Wood scraps: I’ve learned the hard way that serious building and re-modeling is best left to professionals, even though over the years I’ve had to do a fair amount of both.  But whatever the project, I’ve saved nearly every end-piece of white pine board, scrap two-by-four, left over plywood or trim molding I’ve ever cut and probably have enough to build nesting boxes for most of the birds in the neighborhood.  And although I do use some of it from time to time, a friend who has a business making wooden toys has promised to recycle as much of it as he can. Patience rewarded.

Tools: Since we garden a lot, I tend to accumulate extra hoes, rakes, hand cultivators, pruning shears of various design, trowels, edgers, spading forks, post hole diggers (I have two), shovels, grass clippers, and any interesting old gadget that looks like it might be useful.  Older tools tend to be more rugged than many of the newer ones and until recently they went for next to nothing at country auctions. Lately, however, the limitations of my garage and tool house have caused me to re-assess—beyond a second tool for backup, do I really need a third? Or a fourth?
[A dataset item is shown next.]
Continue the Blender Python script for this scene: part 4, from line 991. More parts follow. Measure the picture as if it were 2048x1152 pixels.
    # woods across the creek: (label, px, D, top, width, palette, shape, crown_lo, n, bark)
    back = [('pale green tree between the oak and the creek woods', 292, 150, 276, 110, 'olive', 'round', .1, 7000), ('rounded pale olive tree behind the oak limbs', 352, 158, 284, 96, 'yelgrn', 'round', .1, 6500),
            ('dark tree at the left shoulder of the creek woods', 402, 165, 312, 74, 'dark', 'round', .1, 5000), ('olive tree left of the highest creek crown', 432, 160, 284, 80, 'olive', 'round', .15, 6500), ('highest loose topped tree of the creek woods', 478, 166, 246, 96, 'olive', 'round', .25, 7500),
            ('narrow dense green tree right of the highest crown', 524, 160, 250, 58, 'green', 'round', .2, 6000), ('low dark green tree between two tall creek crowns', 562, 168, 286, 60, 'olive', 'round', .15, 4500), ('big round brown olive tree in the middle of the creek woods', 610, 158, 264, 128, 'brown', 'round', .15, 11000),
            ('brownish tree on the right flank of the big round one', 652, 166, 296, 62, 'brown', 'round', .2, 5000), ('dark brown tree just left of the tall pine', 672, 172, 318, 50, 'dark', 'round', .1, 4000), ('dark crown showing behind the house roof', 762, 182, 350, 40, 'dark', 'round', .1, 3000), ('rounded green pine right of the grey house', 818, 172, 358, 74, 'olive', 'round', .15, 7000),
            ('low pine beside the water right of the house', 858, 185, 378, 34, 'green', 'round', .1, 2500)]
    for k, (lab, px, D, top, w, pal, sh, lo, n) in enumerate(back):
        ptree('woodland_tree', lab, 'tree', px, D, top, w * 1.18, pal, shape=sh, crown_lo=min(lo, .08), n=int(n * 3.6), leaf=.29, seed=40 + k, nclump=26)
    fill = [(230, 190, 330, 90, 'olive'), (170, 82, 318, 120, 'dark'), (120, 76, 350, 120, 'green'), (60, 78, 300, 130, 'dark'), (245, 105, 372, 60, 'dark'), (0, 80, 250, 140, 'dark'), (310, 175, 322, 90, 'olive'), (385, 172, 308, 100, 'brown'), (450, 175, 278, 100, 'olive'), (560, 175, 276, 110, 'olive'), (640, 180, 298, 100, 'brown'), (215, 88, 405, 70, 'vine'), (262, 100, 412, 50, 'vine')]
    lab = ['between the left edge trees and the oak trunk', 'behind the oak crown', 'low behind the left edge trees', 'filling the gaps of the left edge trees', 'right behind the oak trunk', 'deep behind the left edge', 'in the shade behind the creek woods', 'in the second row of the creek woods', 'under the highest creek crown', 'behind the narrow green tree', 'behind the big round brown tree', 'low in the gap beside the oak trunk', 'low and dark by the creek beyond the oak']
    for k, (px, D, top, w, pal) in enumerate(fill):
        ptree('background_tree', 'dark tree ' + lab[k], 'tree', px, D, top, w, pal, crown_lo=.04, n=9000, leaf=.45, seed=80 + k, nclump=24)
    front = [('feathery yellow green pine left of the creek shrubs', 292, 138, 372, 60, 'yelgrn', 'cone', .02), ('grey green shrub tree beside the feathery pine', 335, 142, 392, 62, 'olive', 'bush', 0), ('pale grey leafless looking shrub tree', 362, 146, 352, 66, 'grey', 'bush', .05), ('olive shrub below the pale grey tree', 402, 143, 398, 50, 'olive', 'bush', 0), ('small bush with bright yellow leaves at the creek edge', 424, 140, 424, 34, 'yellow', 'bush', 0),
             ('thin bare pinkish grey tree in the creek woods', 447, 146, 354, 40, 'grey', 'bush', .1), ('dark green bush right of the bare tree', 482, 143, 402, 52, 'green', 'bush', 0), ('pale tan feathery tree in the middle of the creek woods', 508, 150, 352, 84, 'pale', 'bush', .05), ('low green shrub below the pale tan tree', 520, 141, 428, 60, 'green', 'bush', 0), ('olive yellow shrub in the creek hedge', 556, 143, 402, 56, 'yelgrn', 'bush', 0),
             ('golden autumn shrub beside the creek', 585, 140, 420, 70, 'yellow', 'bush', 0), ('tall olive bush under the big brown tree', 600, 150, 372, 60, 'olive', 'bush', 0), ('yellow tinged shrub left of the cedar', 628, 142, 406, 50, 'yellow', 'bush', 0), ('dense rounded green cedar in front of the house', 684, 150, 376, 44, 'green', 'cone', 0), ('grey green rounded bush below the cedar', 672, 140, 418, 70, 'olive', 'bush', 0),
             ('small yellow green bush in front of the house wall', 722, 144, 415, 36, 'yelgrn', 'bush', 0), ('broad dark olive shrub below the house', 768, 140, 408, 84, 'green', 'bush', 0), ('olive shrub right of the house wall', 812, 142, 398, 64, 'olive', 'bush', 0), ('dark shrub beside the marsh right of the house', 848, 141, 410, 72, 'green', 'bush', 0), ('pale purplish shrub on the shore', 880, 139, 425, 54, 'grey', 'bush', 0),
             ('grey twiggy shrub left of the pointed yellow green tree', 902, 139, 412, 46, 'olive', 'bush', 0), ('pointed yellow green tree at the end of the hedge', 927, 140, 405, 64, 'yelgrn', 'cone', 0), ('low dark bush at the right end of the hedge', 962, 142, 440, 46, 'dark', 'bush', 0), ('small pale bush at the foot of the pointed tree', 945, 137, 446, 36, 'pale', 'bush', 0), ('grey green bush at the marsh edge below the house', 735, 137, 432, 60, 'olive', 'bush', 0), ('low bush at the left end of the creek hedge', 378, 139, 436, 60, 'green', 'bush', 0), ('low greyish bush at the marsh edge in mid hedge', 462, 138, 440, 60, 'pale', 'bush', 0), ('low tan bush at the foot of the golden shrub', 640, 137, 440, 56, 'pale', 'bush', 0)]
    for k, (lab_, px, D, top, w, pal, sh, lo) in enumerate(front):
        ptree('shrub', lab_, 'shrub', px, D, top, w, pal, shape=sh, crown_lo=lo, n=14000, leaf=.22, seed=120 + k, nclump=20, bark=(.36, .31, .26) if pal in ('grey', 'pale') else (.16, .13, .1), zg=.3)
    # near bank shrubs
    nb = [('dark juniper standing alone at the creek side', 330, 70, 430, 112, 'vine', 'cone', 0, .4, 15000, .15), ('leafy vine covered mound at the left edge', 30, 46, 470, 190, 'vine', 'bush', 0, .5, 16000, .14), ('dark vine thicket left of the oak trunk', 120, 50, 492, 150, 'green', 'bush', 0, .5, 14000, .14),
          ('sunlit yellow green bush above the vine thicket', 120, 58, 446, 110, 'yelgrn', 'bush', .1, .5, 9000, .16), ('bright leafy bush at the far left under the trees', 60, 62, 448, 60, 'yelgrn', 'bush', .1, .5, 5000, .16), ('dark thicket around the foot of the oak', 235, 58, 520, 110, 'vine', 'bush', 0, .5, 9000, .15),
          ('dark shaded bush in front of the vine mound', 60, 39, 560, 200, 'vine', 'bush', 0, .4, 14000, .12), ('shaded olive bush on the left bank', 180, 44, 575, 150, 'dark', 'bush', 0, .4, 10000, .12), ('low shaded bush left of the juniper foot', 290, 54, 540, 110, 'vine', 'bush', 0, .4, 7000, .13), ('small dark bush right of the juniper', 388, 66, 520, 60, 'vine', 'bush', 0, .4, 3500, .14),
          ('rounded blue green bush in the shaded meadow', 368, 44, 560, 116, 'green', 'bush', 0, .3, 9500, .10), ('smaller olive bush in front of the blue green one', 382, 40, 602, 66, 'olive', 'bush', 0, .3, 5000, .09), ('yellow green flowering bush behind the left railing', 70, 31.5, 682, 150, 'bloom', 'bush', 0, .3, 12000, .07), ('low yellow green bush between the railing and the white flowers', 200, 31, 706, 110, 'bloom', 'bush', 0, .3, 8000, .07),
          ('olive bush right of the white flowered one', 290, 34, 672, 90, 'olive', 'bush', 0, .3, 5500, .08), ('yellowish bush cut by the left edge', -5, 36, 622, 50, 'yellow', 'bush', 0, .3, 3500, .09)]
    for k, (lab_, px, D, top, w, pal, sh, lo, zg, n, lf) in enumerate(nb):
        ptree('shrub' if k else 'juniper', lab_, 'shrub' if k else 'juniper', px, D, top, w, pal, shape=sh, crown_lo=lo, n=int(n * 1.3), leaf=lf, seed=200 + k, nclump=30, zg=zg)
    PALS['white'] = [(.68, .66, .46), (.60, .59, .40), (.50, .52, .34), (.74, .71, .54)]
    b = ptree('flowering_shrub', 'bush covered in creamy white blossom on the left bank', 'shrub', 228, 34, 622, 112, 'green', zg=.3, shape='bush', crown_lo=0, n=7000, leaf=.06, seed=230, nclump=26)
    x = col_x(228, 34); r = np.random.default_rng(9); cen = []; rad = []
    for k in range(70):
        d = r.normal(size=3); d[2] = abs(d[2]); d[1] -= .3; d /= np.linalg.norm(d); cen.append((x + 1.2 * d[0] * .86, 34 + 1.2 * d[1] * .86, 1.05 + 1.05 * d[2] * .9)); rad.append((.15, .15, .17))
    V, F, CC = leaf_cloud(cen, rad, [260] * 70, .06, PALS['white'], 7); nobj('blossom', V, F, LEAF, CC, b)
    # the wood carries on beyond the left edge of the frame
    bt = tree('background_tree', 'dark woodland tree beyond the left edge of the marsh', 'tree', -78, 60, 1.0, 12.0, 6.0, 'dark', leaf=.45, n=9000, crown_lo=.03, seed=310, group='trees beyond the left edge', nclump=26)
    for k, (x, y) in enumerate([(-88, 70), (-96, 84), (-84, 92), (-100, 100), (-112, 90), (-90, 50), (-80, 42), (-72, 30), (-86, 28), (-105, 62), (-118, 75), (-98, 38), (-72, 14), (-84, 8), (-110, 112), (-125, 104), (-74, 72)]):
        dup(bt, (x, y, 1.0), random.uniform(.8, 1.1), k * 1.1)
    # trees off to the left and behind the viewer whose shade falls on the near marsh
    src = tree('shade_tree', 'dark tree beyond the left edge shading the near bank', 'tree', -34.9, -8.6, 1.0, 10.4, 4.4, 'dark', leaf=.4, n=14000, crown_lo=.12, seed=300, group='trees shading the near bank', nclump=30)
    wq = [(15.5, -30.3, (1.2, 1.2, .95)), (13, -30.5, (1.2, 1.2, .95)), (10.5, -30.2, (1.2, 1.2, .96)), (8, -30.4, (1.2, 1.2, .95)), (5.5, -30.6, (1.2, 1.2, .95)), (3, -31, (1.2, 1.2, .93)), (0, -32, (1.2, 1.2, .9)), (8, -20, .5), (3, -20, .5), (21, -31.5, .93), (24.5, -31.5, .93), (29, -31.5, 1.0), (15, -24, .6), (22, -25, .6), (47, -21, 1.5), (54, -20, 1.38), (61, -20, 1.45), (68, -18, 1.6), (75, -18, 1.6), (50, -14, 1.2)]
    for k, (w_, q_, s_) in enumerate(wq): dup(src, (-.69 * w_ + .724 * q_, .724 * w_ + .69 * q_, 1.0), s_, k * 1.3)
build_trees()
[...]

Books: Originally I only bought them to read, but later on found it hard to pass up on all the good used books that could be picked up for very little and set aside for another day. The problem was they began to pile up faster than I could read them—so what to do?

While a graduate student I happened upon a copy of Antiquarian Bookman, later called AB Bookman’s Weekly (now defunct) and discovered that besides the occasional bookstore selling used books, there was an organized antiquarian and rare book trade with a world-wide network. This is for me, I thought—a chance to combine vocation with avocation, work with pleasure, eating one’s meat and having one’s pudding (as Pink Floyd teaches us), and so forth.  The rude awakening came, as it does to many bibliophile-booksellers, when it finally dawned on me that not everyone is an avid reader.  So when I opened a small bookshop in the late 60s I discovered that, with some notable exceptions, most people around here already had a book.  With a growing stock of books and no background in market research or any other form of business training, trying to make a go in the antiquarian book trade became an adventure in trial and error.  But thanks to the telephone, printed catalogues and the post office, university libraries and private collectors offered a much larger market.  Because it was easier to sell a thousand dollar book to a distant library or collector than it was to sell a thousand one dollar books locally, common sense dictated a move up market towards the rare book end of the business where prime retail space was a luxury, not a necessity.

In recent years, however, this magazine has pushed my bookselling activities to the side while at the same time the Internet has revolutionized the business. Still, they continue to accumulate because I find it hard to pass up interesting books, common or uncommon, wherever I find them.  And just down the road from that computer museum, there’s an imaginary side street where the rents are low and plenty of good second-hand and antiquarian bookshops are waiting to offer readers and bibliophiles a year-round Fourth Avenue experience.